■ AIM
Transcribe only part of the material below: the lines from the one containing "(.005, .024, .3), tip=.35)]" through the one containing "boy, .00010, .00005, TL[26])", inclusive, exactly as written.

■ PROVIDED ENTRIES
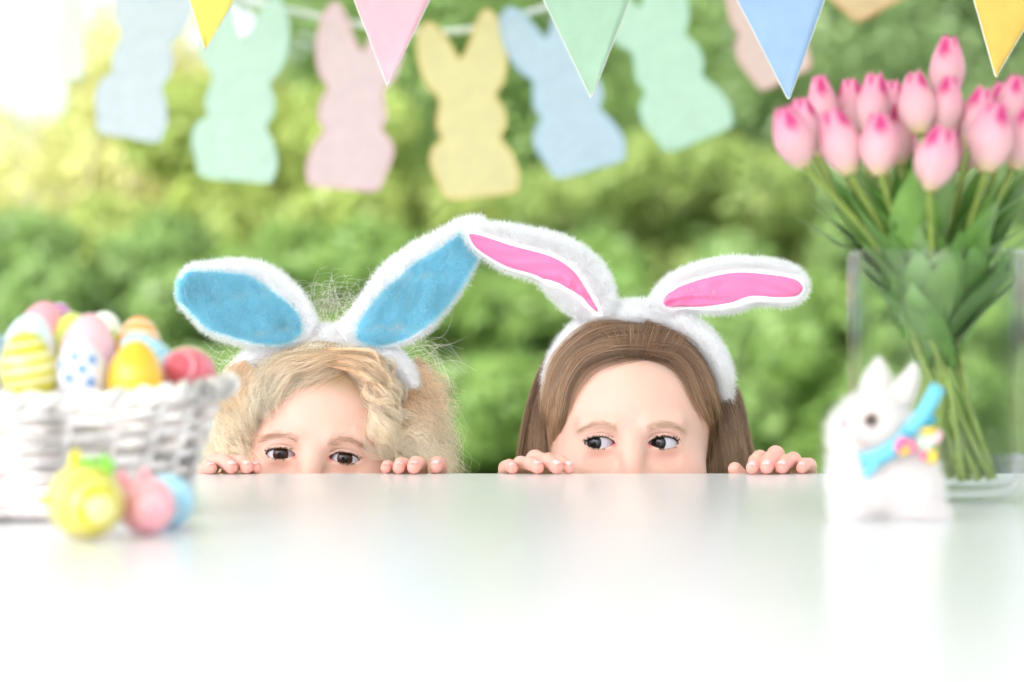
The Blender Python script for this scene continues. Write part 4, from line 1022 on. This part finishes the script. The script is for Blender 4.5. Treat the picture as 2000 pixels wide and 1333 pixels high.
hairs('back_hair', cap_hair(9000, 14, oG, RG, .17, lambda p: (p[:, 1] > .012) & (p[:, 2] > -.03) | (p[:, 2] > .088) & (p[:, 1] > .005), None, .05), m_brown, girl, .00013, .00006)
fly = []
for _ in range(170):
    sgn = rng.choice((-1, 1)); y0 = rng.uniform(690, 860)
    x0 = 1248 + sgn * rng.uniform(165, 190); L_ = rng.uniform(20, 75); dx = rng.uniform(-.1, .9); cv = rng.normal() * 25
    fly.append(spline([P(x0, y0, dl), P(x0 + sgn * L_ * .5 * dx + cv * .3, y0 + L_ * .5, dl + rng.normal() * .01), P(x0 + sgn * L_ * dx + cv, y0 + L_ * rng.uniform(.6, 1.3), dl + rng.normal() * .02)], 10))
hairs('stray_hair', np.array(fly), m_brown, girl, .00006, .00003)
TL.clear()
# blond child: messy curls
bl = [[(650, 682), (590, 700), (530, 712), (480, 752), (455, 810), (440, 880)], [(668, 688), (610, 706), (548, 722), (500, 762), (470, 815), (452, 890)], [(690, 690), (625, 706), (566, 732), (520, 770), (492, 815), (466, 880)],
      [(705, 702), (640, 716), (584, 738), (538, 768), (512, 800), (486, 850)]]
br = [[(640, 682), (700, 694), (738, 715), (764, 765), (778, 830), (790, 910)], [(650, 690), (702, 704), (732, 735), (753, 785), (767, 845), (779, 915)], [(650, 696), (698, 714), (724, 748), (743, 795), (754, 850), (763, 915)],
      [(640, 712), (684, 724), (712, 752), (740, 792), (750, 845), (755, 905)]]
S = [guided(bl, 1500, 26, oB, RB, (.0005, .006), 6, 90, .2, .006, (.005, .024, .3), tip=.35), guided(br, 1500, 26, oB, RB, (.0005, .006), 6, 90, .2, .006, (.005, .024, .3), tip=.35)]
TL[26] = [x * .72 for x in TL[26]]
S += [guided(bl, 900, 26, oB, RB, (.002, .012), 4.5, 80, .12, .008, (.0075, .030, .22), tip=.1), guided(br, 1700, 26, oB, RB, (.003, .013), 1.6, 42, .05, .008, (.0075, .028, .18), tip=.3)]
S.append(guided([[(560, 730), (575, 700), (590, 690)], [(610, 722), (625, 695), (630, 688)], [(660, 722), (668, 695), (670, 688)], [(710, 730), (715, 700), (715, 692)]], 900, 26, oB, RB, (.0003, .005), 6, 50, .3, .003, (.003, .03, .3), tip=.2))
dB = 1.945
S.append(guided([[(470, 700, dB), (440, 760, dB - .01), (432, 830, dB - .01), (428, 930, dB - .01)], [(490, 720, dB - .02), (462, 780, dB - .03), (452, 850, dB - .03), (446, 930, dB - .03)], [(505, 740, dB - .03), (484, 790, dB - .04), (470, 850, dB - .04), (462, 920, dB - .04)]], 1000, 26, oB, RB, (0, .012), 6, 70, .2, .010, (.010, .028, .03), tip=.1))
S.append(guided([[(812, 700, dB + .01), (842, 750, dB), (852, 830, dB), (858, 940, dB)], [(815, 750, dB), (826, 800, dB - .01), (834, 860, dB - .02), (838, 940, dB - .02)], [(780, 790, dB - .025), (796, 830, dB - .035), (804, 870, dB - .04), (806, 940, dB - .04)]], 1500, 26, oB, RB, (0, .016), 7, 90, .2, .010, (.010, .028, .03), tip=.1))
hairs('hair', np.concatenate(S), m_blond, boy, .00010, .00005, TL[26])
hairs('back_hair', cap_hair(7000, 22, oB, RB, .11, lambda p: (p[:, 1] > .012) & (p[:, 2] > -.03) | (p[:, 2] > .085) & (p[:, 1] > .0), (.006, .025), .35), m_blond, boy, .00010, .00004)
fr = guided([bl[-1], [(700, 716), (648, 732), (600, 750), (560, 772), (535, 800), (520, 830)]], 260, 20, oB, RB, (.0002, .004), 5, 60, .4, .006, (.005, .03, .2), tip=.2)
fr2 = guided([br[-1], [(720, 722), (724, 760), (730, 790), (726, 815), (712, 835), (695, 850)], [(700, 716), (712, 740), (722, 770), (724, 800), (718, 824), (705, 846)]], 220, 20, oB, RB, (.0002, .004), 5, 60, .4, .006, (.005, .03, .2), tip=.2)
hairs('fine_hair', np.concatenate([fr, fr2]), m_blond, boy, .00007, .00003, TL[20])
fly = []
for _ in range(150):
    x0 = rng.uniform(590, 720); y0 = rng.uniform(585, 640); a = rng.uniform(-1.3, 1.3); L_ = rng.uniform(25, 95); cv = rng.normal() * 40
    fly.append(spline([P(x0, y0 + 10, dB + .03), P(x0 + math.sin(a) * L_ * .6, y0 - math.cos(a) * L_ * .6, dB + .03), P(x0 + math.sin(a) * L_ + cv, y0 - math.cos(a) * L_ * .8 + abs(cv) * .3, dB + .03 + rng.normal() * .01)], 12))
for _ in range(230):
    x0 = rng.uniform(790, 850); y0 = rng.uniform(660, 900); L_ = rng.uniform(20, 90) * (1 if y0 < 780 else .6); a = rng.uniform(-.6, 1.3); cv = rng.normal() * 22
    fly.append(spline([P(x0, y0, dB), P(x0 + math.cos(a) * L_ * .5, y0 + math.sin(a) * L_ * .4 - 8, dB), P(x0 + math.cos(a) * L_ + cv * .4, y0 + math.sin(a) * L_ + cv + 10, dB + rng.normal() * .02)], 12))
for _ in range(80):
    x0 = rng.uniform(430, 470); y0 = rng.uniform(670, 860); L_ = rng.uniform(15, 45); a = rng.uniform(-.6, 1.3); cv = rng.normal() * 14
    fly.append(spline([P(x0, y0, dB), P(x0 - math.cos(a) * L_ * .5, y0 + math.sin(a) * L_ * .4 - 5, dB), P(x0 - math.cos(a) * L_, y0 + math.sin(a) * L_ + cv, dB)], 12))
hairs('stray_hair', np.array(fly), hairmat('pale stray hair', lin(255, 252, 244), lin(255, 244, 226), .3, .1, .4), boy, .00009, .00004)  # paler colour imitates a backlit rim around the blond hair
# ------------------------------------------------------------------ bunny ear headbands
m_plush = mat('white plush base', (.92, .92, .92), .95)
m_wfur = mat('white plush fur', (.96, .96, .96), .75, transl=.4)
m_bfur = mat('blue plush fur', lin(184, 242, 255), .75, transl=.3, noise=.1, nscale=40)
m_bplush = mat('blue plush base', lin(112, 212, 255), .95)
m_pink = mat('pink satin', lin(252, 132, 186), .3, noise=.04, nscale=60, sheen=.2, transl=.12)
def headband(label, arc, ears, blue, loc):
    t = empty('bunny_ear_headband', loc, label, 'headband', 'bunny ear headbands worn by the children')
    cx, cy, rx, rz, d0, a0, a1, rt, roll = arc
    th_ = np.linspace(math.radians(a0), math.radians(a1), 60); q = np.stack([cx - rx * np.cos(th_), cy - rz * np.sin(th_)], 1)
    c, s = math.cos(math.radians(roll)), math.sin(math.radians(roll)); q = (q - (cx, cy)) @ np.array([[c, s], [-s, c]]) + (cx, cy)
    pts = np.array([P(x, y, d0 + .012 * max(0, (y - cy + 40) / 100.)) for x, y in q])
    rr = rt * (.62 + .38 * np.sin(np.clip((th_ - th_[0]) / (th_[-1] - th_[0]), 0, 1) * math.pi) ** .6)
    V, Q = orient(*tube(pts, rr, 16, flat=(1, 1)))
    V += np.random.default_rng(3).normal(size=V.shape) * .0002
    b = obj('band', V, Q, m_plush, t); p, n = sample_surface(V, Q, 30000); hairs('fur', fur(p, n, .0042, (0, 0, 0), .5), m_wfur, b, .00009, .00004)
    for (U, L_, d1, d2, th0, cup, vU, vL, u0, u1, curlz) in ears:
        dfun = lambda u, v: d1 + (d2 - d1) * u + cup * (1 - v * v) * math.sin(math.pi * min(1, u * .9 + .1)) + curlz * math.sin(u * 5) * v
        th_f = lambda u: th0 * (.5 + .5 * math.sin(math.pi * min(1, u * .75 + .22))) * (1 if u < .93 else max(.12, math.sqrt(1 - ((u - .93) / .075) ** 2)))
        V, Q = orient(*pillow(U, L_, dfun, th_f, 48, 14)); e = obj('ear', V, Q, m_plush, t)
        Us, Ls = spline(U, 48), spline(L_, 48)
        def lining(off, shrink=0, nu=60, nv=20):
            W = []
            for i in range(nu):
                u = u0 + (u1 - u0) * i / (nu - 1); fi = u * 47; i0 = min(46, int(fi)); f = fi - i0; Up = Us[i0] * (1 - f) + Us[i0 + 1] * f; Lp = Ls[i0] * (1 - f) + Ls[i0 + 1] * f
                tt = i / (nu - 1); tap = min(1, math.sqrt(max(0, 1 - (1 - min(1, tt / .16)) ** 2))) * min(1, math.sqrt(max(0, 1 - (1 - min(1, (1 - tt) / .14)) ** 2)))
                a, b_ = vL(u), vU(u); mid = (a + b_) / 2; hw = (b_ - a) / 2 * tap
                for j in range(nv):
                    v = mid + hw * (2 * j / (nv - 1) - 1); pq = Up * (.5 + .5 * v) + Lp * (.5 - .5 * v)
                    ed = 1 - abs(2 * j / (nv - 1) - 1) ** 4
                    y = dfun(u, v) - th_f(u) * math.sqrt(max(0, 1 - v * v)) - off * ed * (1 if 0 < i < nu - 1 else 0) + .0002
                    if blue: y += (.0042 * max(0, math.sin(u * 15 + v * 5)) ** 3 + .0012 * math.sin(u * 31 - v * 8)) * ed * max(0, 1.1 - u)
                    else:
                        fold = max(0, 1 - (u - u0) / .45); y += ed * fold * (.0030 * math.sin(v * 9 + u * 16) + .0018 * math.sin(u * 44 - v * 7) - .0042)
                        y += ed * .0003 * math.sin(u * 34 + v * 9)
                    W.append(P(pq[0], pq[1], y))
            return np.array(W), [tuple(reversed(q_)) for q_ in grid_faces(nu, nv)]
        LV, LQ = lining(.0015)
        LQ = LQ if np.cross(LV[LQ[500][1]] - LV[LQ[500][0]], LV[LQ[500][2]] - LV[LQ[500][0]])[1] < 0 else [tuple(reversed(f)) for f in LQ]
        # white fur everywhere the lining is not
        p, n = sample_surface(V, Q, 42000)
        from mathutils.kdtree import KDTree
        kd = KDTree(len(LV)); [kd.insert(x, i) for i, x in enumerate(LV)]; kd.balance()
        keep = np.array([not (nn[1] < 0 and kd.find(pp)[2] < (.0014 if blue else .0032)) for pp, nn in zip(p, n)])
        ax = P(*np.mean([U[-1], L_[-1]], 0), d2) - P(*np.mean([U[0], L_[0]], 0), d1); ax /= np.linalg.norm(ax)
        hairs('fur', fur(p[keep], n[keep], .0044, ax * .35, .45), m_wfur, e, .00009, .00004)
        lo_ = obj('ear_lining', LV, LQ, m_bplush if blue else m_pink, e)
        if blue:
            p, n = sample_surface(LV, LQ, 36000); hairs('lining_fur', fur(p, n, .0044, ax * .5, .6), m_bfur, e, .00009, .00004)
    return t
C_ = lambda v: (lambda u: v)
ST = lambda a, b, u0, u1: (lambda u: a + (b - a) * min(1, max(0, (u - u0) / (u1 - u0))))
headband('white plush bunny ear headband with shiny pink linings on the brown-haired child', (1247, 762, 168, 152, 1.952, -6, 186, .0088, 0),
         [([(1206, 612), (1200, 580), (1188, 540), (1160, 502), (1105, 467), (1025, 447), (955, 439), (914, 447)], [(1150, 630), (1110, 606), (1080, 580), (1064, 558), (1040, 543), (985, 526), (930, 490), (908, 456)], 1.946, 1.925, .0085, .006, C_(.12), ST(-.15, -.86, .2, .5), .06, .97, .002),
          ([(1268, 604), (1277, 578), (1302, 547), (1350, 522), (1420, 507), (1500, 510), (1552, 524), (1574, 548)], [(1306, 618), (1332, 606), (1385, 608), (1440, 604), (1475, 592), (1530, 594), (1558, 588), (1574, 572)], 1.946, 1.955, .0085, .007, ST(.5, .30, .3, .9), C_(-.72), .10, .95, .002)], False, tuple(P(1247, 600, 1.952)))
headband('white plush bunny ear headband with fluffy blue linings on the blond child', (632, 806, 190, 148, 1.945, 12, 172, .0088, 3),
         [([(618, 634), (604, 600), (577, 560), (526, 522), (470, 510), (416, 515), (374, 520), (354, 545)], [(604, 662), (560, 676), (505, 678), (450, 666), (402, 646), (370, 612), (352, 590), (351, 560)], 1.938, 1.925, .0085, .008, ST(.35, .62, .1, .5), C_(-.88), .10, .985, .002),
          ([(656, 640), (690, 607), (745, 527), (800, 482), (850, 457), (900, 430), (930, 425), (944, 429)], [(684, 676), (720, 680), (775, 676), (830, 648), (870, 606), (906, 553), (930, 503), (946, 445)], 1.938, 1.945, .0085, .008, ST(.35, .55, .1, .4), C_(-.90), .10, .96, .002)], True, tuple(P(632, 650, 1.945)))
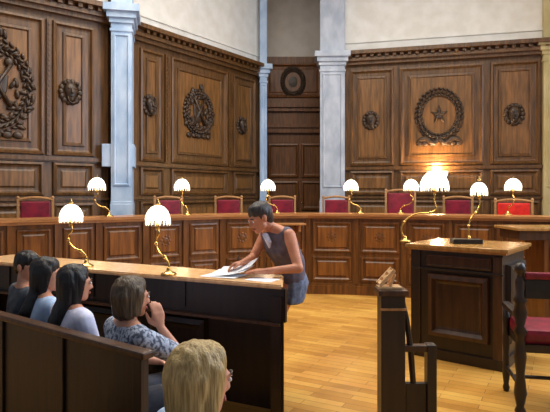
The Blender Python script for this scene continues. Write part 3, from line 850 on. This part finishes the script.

■ SOLUTION FOR THIS TASK
S = [guided(bl, 1500, 26, oB, RB, (.0005, .006), 6, 90, .2, .006, (.005, .024, .3), tip=.35), guided(br, 1500, 26, oB, RB, (.0005, .006), 6, 90, .2, .006, (.005, .024, .3), tip=.35)]
TL[26] = [x * .72 for x in TL[26]]
S += [guided(bl, 900, 26, oB, RB, (.002, .012), 4.5, 80, .12, .008, (.0075, .030, .22), tip=.1), guided(br, 1700, 26, oB, RB, (.003, .013), 1.6, 42, .05, .008, (.0075, .028, .18), tip=.3)]
S.append(guided([[(560, 730), (575, 700), (590, 690)], [(610, 722), (625, 695), (630, 688)], [(660, 722), (668, 695), (670, 688)], [(710, 730), (715, 700), (715, 692)]], 900, 26, oB, RB, (.0003, .005), 6, 50, .3, .003, (.003, .03, .3), tip=.2))
dB = 1.945
S.append(guided([[(470, 700, dB), (440, 760, dB - .01), (432, 830, dB - .01), (428, 930, dB - .01)], [(490, 720, dB - .02), (462, 780, dB - .03), (452, 850, dB - .03), (446, 930, dB - .03)], [(505, 740, dB - .03), (484, 790, dB - .04), (470, 850, dB - .04), (462, 920, dB - .04)]], 1000, 26, oB, RB, (0, .012), 6, 70, .2, .010, (.010, .028, .03), tip=.1))
S.append(guided([[(812, 700, dB + .01), (842, 750, dB), (852, 830, dB), (858, 940, dB)], [(815, 750, dB), (826, 800, dB - .01), (834, 860, dB - .02), (838, 940, dB - .02)], [(780, 790, dB - .025), (796, 830, dB - .035), (804, 870, dB - .04), (806, 940, dB - .04)]], 1500, 26, oB, RB, (0, .016), 7, 90, .2, .010, (.010, .028, .03), tip=.1))
hairs('hair', np.concatenate(S), m_blond, boy, .00010, .00005, TL[26])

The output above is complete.